Apple CEO Steve Jobs said during a keynote speech at a developers conference that Apple will gradually shift its Mac line to Intel-based chips during the next two years, confirming a timetable first reported by CNET News.com.

In his speech, Jobs revealed that Apple has been developing all versions of OS X since its inception to run on Intel and PowerPC chips. "Mac OS X has been leading a secret double life the past five years," he said.

The move to Intel marks a tectonic shift for Apple, which has used processors from IBM and Motorola (now Freescale Semiconductor) throughout the life of the Mac. However, the company has changed architectures before, shifting in the 1990s from Motorola's 68000 family of chips to the PowerPC architecture jointly developed by IBM and Motorola.

The move appears to spell the eventual end of support for older, pre-Mac OS X programs. Current versions of Mac OS X support the running of Mac OS 9 programs in a "Classic" environment. However, documentation for Apple's Rosetta technology says the transcoding software will not support programs written for Mac OS 8 or Mac OS 9.

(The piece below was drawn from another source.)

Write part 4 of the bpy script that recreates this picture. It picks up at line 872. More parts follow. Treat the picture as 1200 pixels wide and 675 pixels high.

Rosetta is the translation software technology intended to help ease Apple's planned transition to Intel-based chips. Rosetta will allow most Mac OS X programs to run on Intel-based Macs even if the software has not been compiled to run natively on Intel chips.

A Silicon Valley start-up called Transitive is supplying the crucial bridge to enable the move to Intel-based computers, but skeptics worry about performance problems that have plagued similar products. Success has been elusive for computer makers trying to support one chip's software on a machine with a different chip.

On the heels of Apple's move, IBM is taking new measures to spread its Power processors and make them a stronger competitor to Intel chips. IBM announced that 11 new members have joined a consortium of Power processor users. It also released specifications and software to make it easier to build computers using the forthcoming Power-based Cell processor that IBM, Toshiba and Sony developed.